Perhaps no group embodied the conference’s mission more than 48 teenagers from Cleveland.
The students are members of a newly formed Junior Violence Interrupter program, many of whom have experienced the justice system firsthand.
Some had never traveled outside their city before boarding a charter bus bound for Atlantic City.
Rather than simply observing, they were invited onto the main stage to share their experiences—an opportunity Davis said helped many envision themselves as future community leaders rather than statistics.
“It was life-changing,” Davis said. “They saw people across the country doing this work, and many of them said it inspired them to stay out of trouble, go back home and become leaders in their own communities.”

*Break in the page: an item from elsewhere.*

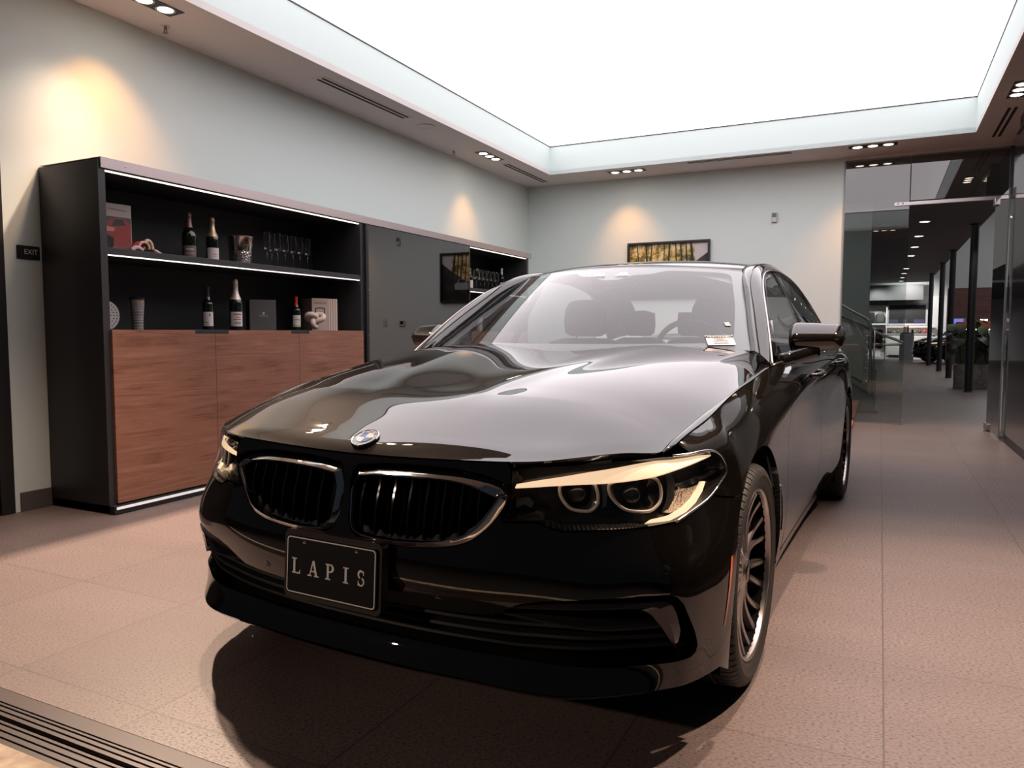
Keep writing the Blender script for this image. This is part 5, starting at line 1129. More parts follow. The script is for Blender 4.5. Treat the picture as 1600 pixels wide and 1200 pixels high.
# ---------------------------------------------------------------- objects on the shelves
SH, CO = 1.5705, 1.0905
M_BOT = mat('bottle_glass', (.008, .011, .008), rough=.05, coat=.5); M_LAB = mat('cream_label', (.72, .66, .62), rough=.6); M_FOILG = mat('gold_foil', (.62, .44, .28), rough=.35, metal=.7); M_FOILD = mat('bronze_foil', (.22, .13, .11), rough=.4, metal=.6); M_FOILW = mat('champagne_foil', (.72, .62, .55), rough=.4, metal=.4)
def lab_patch(r, z0, z1, a0, a1, rad, m, name='label', n=14):
    bm = B(); grid(bm, [[((rad+.0006)*cos(t), (rad+.0006)*sin(t), z) for z in (z0, z1)] for t in np.linspace(radians(a0), radians(a1), n)]); return obj(name, bm, m, r, smooth=True)
def bottle(label, x, y, z, h, rad, neck, foil_m, foil_len, lab, lab_m=M_LAB, face=-38, cat='bottle', group='bottles on the shelves', marks=(), sparkling=True):
    """face: direction (deg) the label points to"""
    r = thing('bottle', label, cat, (x, y, z), radians(face), group)
    sh0 = h*.50 if sparkling else h*.58
    if sparkling: prof = [(0, .004), (rad*.8, 0), (rad, .006), (rad, sh0), (rad*.93, sh0+h*.06), (rad*.70, sh0+h*.14), (rad*.46, sh0+h*.22), (neck*1.15, sh0+h*.32), (neck, h*.93)]
    else: prof = [(0, .004), (rad*.85, 0), (rad, .005), (rad, sh0), (rad*.92, sh0+h*.045), (rad*.62, sh0+h*.10), (neck*1.2, sh0+h*.16), (neck, sh0+h*.2), (neck, h*.95)]
    p = smooth_path(np.c_[np.array(prof[3:]), np.zeros(len(prof)-3)], 24)[:, :2]; bm = B(); lathe(bm, prof[:3]+[tuple(q) for q in p], 28); obj('glass_body', bm, M_BOT, r, smooth=True)
    f0 = h-foil_len; zz = np.linspace(f0, h-.004, 8); rr = np.interp(zz, p[:, 1], p[:, 0])+.0007
    if sparkling: prf = [(a, b_) for a, b_ in zip(rr[:5], zz[:5])]+[(neck+.002, h*.90), (neck+.0045, h*.915), (neck+.0045, h*.94), (neck+.001, h*.955), (neck+.001, h*.985), (neck*.6, h)]+[(0, h)]
    else: prf = [(a, b_) for a, b_ in zip(rr, zz)]+[(neck+.0012, h*.995), (neck*.6, h), (0, h)]
    bm = B(); lathe(bm, prf, 24); obj('foil_cap', bm, foil_m, r, smooth=True)
    lab_patch(r, lab[0], lab[1], -58, 58, rad, lab_m)
    for (z0, z1, a0, a1, c) in marks: lab_patch(r, z0, z1, a0, a1, (rad if z1 < h*.5 else neck+.0022)+.0006, mat('label_print', c, rough=.6), 'label_print', 6)
    return r
BR = (.35, .12, .09); DK = (.03, .03, .03)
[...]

Of course, the students also explored the Jersey Shore together, taking in the sights of the shore.
The conference featured keynote speakers including Wallo267, who spent 18 years in prison before becoming one of the nation’s top podcasters, and Dr. Sheena Meade, founder of the Clean Slate Initiative, which advocates for policies allowing eligible individuals to have criminal records cleared after meeting certain requirements.
Each speaker reinforced a common message: people’s pasts do not have to define their futures.
As attendees departed Atlantic City, Davis hopes they carried home more than notebooks full of ideas.
“Camaraderie,” she said when asked what she wanted attendees to remember. “Together we’re better.”
The work now shifts toward 2027, when organizers plan to return to Atlantic City with an even larger conference and an expanded network of violence prevention leaders. Until then, Davis says every community member can play a role in creating safer neighborhoods.
“Give people second chances,” she said. “Don’t just look at what someone has done and label them a bad person. Resources change lives. Opportunity changes lives.”
Sometimes, she said, peace begins with simply choosing to believe someone deserves another chance.